こんにちは。アツコアツオです。
漫画家ゆでたまご先生を研究する【ゆでたまご研究所】へようこそ。
今回は週刊少年ジャンプの増刊号に掲載された『下町戦争』を紹介しましょう。集英社の赤塚賞に応募し準入選となった『キン肉マン オカマラスの巻』の次作として書かれたギャグ読み切りです。
初期ギャグ作品『下町戦争』
本作は赤塚賞授賞式典の帰り際に、あのアデランスの中野さん(のネタ元であるジャンプ編集の中野和雄さん)から、読み切りを1本書くように依頼されて書き下ろした作品です。

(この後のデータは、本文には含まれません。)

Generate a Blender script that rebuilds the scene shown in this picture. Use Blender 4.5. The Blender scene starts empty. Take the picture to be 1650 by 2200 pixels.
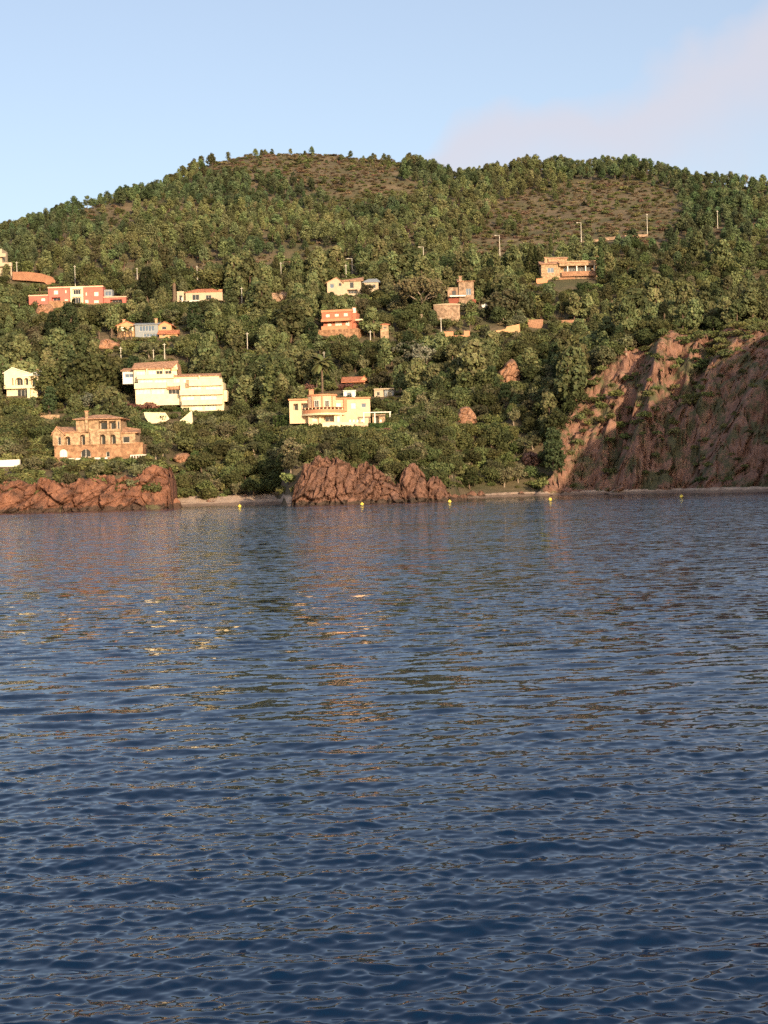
import bpy, math, random
import numpy as np
from mathutils import Vector, Matrix

R = math.radians
rng = np.random.default_rng(7)
random.seed(7)
scene = bpy.context.scene
COL = scene.collection

# ------------------------------------------------------------------ camera
F = 3430.0                      # focal length in photo pixels (1650 x 2200)
CAMH = 4.0                      # eye height above the sea
ROLL = R(1.6)
PITCH = math.atan(64.0 / F)
UPV = np.array([0, math.sin(PITCH), math.cos(PITCH)])
FWD = np.array([0, math.cos(PITCH), -math.sin(PITCH)])
XV = np.array([1.0, 0, 0])
RT = math.cos(ROLL) * XV - math.sin(ROLL) * UPV
UP = math.sin(ROLL) * XV + math.cos(ROLL) * UPV
cam_d = bpy.data.cameras.new('camera')
cam = bpy.data.objects.new('camera', cam_d)
COL.objects.link(cam)
M = Matrix(((RT[0], UP[0], -FWD[0], 0), (RT[1], UP[1], -FWD[1], 0), (RT[2], UP[2], -FWD[2], CAMH), (0, 0, 0, 1)))
cam.matrix_world = M
cam_d.sensor_fit = 'VERTICAL'
cam_d.angle = 2 * math.atan(1100.0 / F)
cam_d.clip_start = 0.5
cam_d.clip_end = 9000
scene.camera = cam

# ------------------------------------------------------------------ sky and sun
SUN_AZ = R(160)                 # clockwise from +Y (the view direction): behind, to the right
SUN_EL = R(14.0)
world = bpy.data.worlds.new('World')
scene.world = world
world.use_nodes = True
nt = world.node_tree
nt.nodes.clear()
out = nt.nodes.new('ShaderNodeOutputWorld')
bg = nt.nodes.new('ShaderNodeBackground')
sky = nt.nodes.new('ShaderNodeTexSky')
sky.sky_type = 'NISHITA'
sky.sun_disc = False
sky.sun_elevation = SUN_EL
sky.sun_rotation = SUN_AZ
sky.altitude = 0
sky.air_density = 0.85
sky.dust_density = 2.2
sky.ozone_density = 0.8
bg.inputs['Strength'].default_value = 0.15
# thin haze cloud: a soft streak that crosses the dome, broken up by noise
def _dir(px, py):
    v = (px - 825.0) * RT + (1100.0 - py) * UP + F * FWD
    return v / np.linalg.norm(v)
_n = np.cross(_dir(1650, 48), _dir(960, 350)); _n /= np.linalg.norm(_n)     # points to the underside of the streak
if _n[2] > 0: _n = -_n
tc = nt.nodes.new('ShaderNodeTexCoord')
vd = nt.nodes.new('ShaderNodeVectorMath'); vd.operation = 'DOT_PRODUCT'; vd.inputs[1].default_value = tuple(_n)
nz = nt.nodes.new('ShaderNodeTexNoise')
nz.inputs['Scale'].default_value = 9.0
nz.inputs['Detail'].default_value = 4.0
nz.inputs['Roughness'].default_value = 0.5
def wmath(op, a_, b_):
    q = nt.nodes.new('ShaderNodeMath'); q.operation = op
    for i_, v in enumerate((a_, b_)):
        if isinstance(v, (int, float)): q.inputs[i_].default_value = v
        else: nt.links.new(v, q.inputs[i_])
    return q.outputs[0]
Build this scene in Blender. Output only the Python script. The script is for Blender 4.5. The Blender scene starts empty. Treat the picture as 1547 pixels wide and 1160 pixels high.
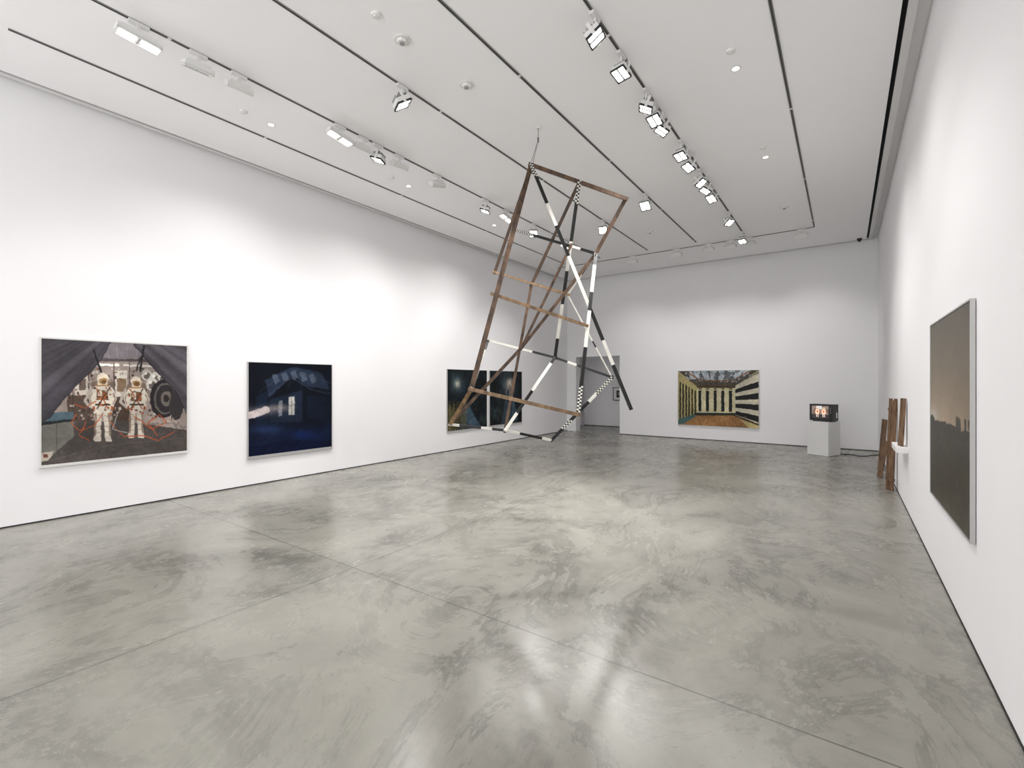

ゆでたまご信者、ゆでマニア、ユデッキーの皆さんは、彼の存在をご存じでしょう。そう、ゆで作品のそこら中に出てくる、モブキャラのこのオッサンです。
本作、『下町戦争』はこのオッサンが主人公。ドン・ピカーデリカオーネという名前です。名前がついていたって、みなさん知っていました?
最近は大好評キン肉マングッズであるメダルコレクションにも紛れ込んでます…。
他にもたくさん超人はいるのになぜこのオッサン…。この衣装はキン肉マン第1話の「宇宙怪獣襲来の巻」における”長官”スタイルですね。
いやはや、前置きにオッサンの紹介が長くなりましたが、『下町戦争』です。
フランシス・コッポラの名作『ゴッド・ファーザー』が下敷きのパロディギャグ漫画です。ドン・ピカーデリカオーネ率いるダウンタウンファミリーと、長屋ファミリーの縄張り争いが中心のお話し。それも町場にいる物乞いの縄張り争いなんです。
ダウンタウンファミリーには長男のケンスイ、次男のガンメン、末っ子のフッキン、そしてドンピカデリカオーネ。
そのファミリーにドラフト会議でスカウトした”ゴミあさりのザブ”が加わり長屋ファミリーと対決します。
ギャグのオンパレード
この作品、今みても結構面白い。絵のタッチには少し癖がありますが、テンポよくどんどんとギャグが飛び出します。とにかくボケのラッシュという感じ。初期のキン肉マンのギャグをもっと激しくしたというか、ちょっとDr.スランプっぽくもあります。
ゆでたまご先生の原作担当・嶋田先生曰く、元々は『ルンペン・ファミリー』というタイトルだったとか。中野さんからルンペンはまずいとの指摘があり、『下町戦争』に改題されたそうです。
話の内容は物乞いや乞食に関するエピソードが多いので、確かにルンペンの方がしっくりきますけどね。週刊誌に掲載するタイトルとしては当時でも不適切だったんでしょう。
嶋田先生はこの作品をかなり気に入っておられ、タイトル変更についても悔いているようです。
『下町戦争』が収録されている単行本
本作は、ゆでたまご短編集『お~い!!マンガだよ~ん』と『闘将!!ゆでたまご』に収録されています。どちらも入手困難なので、気軽に目にして頂ける状況ではありませんが、ぜひ読んでもらいたいギャグ漫画です。
また、キン肉マン熱闘スペシャル(こちらも入手困難)にも収録されています。
機会があれば、『下町戦争』ぜひチェックしてみて下さい!
最後に、『お~い!!マンガだよ~ん』掲載版の巻末にあるゆでたまご先生の作品解説を引用してこの項を終えましょう。
あのフランシス・コッポラの名作『ゴッドファーザー』の舞台を下町に置き換え、パロディとしてかいたのが、この作品です。デビュー後、初作品で未熟な所は多いのですが、部分部分は、現在でも笑えるギャグも多く、気に入っています。